Slife acknowledged that this transition will likely be “particularly hard” because the circumstances are different.

“At our previous two inflection points… we were in the aftermath of a failure,” Slife said. Now, however, AFSOC is coming off of 20 years of “virtually unmitigated success” against violent extremist groups.

A U.S. Air Force AC-130H Spectre gunship jettisons flares as an infrared countermeasure during training, August 24, 2007. (Photo by Senior Airman Julianne Showalter/U.S. Air Force)

Organizations can find it hard to accept change after having success, but change is necessary to address a new threat environment that comes with near-peer competition. People often quip that militaries prepare to fight the last war, so structured change is prudent.

According to Slife, AFSOC will have to excel in four areas: crisis response, countering violent extremist organizations, great-power competition, and near-peer warfare.

To do so, AFSOC will have to reexamine what capabilities it can offer to the special operations community and the conventional military.

New limits on defense budgets mean AFSOC will have to choose its priorities carefully and avoid the temptation to find answers in expensive new programs and technology — in other words, it has to do more with what it already has.

“We will not be able to buy our way out of whatever challenges that we have in the future,” Slife said. “We have to take better advantage of the capabilities that are already resident in the force and leverage the power of our airmen to transform ourselves for the future.”

The Fight for Close Air Support

A U-28A, used by U.S. Air Force Special Operations Command for ISR missions. (U.S. Air Force)

Providing support from the air is likely to be an area of increasing focus for AFSOC.

Air Commandos currently operate a small fleet of aircraft that provide ISR to special operators on the ground. Orbiting ISR aircraft can provide a live picture of a target and its surroundings, an unparalleled advantage over less technologically advanced enemies.

As the war on terror evolved, ISR capabilities became increasingly important. In some cases, ISR support was mandatory for an operation to be approved.

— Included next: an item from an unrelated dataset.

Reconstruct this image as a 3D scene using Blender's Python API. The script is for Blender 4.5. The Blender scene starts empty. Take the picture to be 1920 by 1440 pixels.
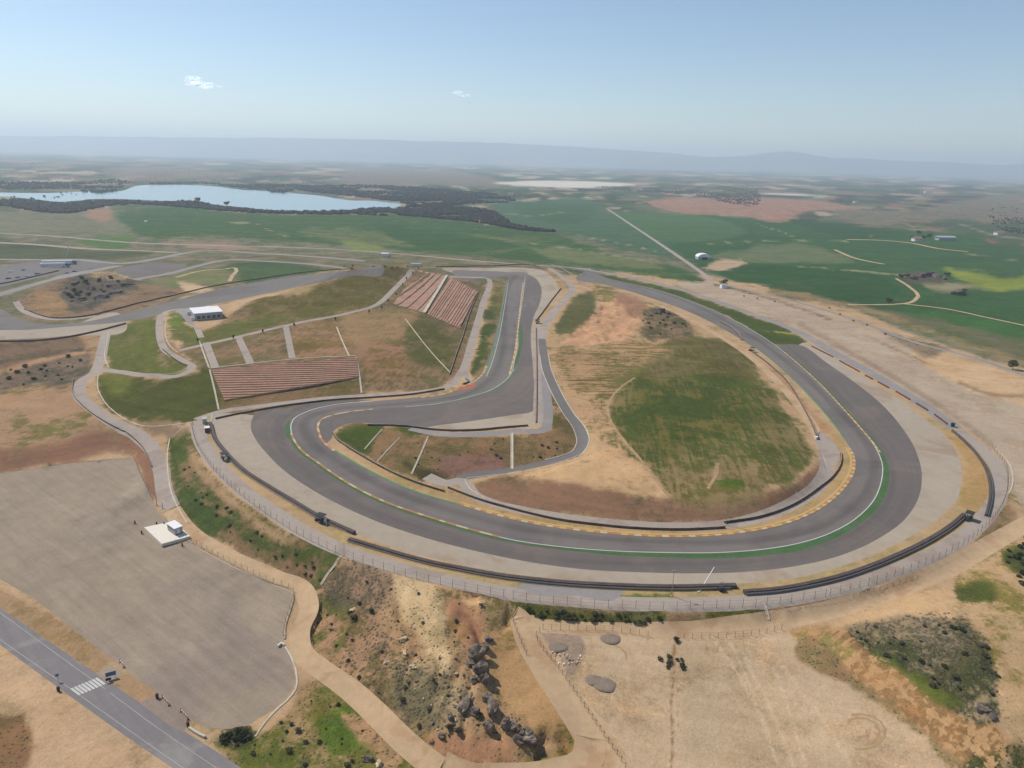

SOCOM’s Armed Overwatch Program — which seeks to develop organic close-air-support aircraft and free up sophisticated aircraft like F-22s and F-35s for more advanced missions — is one of AFSOC’s biggest bets for the future.

There have been several U.S. military attempts to find a commercially available propeller-driven aircraft for support missions. The most recent was the Air Force’s Light Attack Experiment, which was shut down in early 2020.

The Air Force and members of Congress are either skeptical of or openly opposed to the Armed Overwatch Program, but SOCOM has made it clear that it wants the capability and is moving forward with a program to purchase 75 aircraft for AFSOC that would provide close air support, precision strike, and ISR in austere and permissive environments.

A Beechcraft AT-6 at Holloman Air Force Base during the U.S. Air Force’s Light Attack Experiment. (Photo by Ethan D. Wagner/U.S. Air Force)

ISIS and al-Qaeda have largely been defeated in Iraq and Syria, but other groups are wreaking havoc across Africa and the Middle East, threatening to overthrow weak governments and cause regional crises.

Consequently, special operations forces will continue to deploy in low-intensity hot spots where U.S. interests are threatened, and they might need to call in close air support. The Armed Overwatch Program is designed to support that ongoing fight.

SOCOM providing its own rugged, cheaper-to-operate planes to support commandos aligns perfectly with some of AFSOC’s transition goals.

Although Air Commandos are trying to figure out their future roles, they will certainly be called on to perform challenging missions against multiple threats.

“If it were easy, somebody else would be able to do it, but this is our moment in time to transform ourselves for the future,” Slife said.